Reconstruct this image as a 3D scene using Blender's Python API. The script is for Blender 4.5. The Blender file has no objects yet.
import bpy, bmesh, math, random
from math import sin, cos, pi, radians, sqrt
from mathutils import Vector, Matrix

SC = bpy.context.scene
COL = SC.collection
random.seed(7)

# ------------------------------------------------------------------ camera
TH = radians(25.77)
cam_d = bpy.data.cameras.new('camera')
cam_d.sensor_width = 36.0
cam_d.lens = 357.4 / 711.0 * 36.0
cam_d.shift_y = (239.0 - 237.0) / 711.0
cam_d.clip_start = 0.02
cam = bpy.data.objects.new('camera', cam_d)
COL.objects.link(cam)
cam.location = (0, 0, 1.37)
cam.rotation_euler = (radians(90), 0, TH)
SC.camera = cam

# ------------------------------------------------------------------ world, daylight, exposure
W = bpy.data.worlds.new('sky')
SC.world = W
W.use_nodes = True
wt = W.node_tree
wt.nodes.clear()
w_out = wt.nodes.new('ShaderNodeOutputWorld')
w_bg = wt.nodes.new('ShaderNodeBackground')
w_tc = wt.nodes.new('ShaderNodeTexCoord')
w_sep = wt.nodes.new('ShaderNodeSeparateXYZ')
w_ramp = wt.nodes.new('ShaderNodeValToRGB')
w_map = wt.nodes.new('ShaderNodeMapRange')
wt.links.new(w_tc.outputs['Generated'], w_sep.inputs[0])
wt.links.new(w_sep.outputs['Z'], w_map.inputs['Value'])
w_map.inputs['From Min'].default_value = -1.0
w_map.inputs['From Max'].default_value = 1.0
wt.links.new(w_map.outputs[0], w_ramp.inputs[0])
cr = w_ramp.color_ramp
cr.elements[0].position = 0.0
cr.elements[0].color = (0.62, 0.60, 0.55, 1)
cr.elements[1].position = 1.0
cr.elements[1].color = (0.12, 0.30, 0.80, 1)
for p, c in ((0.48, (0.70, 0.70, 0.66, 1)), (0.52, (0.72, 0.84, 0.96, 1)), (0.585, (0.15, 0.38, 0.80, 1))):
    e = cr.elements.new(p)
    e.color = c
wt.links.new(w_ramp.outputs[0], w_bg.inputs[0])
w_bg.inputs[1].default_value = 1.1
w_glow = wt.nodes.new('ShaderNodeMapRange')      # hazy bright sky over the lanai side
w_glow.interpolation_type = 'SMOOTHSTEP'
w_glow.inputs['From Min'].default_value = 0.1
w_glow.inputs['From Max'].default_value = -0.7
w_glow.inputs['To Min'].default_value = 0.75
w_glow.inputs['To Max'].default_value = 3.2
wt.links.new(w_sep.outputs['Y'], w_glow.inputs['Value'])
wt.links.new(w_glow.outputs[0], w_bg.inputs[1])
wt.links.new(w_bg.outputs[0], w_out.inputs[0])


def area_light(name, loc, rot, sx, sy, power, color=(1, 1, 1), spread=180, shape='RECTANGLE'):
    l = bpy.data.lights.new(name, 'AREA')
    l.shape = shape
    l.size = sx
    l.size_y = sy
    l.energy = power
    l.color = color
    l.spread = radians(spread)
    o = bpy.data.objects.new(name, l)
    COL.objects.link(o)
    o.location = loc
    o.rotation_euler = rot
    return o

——

• Request
Make an exact copy of the data above.

• Task result
Reconstruct this image as a 3D scene using Blender's Python API. The script is for Blender 4.5. The Blender file has no objects yet.
import bpy, bmesh, math, random
from math import sin, cos, pi, radians, sqrt
from mathutils import Vector, Matrix

SC = bpy.context.scene
COL = SC.collection
random.seed(7)

# ------------------------------------------------------------------ camera
TH = radians(25.77)
cam_d = bpy.data.cameras.new('camera')
cam_d.sensor_width = 36.0
cam_d.lens = 357.4 / 711.0 * 36.0
cam_d.shift_y = (239.0 - 237.0) / 711.0
cam_d.clip_start = 0.02
cam = bpy.data.objects.new('camera', cam_d)
COL.objects.link(cam)
cam.location = (0, 0, 1.37)
cam.rotation_euler = (radians(90), 0, TH)
SC.camera = cam

# ------------------------------------------------------------------ world, daylight, exposure
W = bpy.data.worlds.new('sky')
SC.world = W
W.use_nodes = True
wt = W.node_tree
wt.nodes.clear()
w_out = wt.nodes.new('ShaderNodeOutputWorld')
w_bg = wt.nodes.new('ShaderNodeBackground')
w_tc = wt.nodes.new('ShaderNodeTexCoord')
w_sep = wt.nodes.new('ShaderNodeSeparateXYZ')
w_ramp = wt.nodes.new('ShaderNodeValToRGB')
w_map = wt.nodes.new('ShaderNodeMapRange')
wt.links.new(w_tc.outputs['Generated'], w_sep.inputs[0])
wt.links.new(w_sep.outputs['Z'], w_map.inputs['Value'])
w_map.inputs['From Min'].default_value = -1.0
w_map.inputs['From Max'].default_value = 1.0
wt.links.new(w_map.outputs[0], w_ramp.inputs[0])
cr = w_ramp.color_ramp
cr.elements[0].position = 0.0
cr.elements[0].color = (0.62, 0.60, 0.55, 1)
cr.elements[1].position = 1.0
cr.elements[1].color = (0.12, 0.30, 0.80, 1)
for p, c in ((0.48, (0.70, 0.70, 0.66, 1)), (0.52, (0.72, 0.84, 0.96, 1)), (0.585, (0.15, 0.38, 0.80, 1))):
    e = cr.elements.new(p)
    e.color = c
wt.links.new(w_ramp.outputs[0], w_bg.inputs[0])
w_bg.inputs[1].default_value = 1.1
w_glow = wt.nodes.new('ShaderNodeMapRange')      # hazy bright sky over the lanai side
w_glow.interpolation_type = 'SMOOTHSTEP'
w_glow.inputs['From Min'].default_value = 0.1
w_glow.inputs['From Max'].default_value = -0.7
w_glow.inputs['To Min'].default_value = 0.75
w_glow.inputs['To Max'].default_value = 3.2
wt.links.new(w_sep.outputs['Y'], w_glow.inputs['Value'])
wt.links.new(w_glow.outputs[0], w_bg.inputs[1])
wt.links.new(w_bg.outputs[0], w_out.inputs[0])


def area_light(name, loc, rot, sx, sy, power, color=(1, 1, 1), spread=180, shape='RECTANGLE'):
    l = bpy.data.lights.new(name, 'AREA')
    l.shape = shape
    l.size = sx
    l.size_y = sy
    l.energy = power
    l.color = color
    l.spread = radians(spread)
    o = bpy.data.objects.new(name, l)
    COL.objects.link(o)
    o.location = loc
    o.rotation_euler = rot
    return o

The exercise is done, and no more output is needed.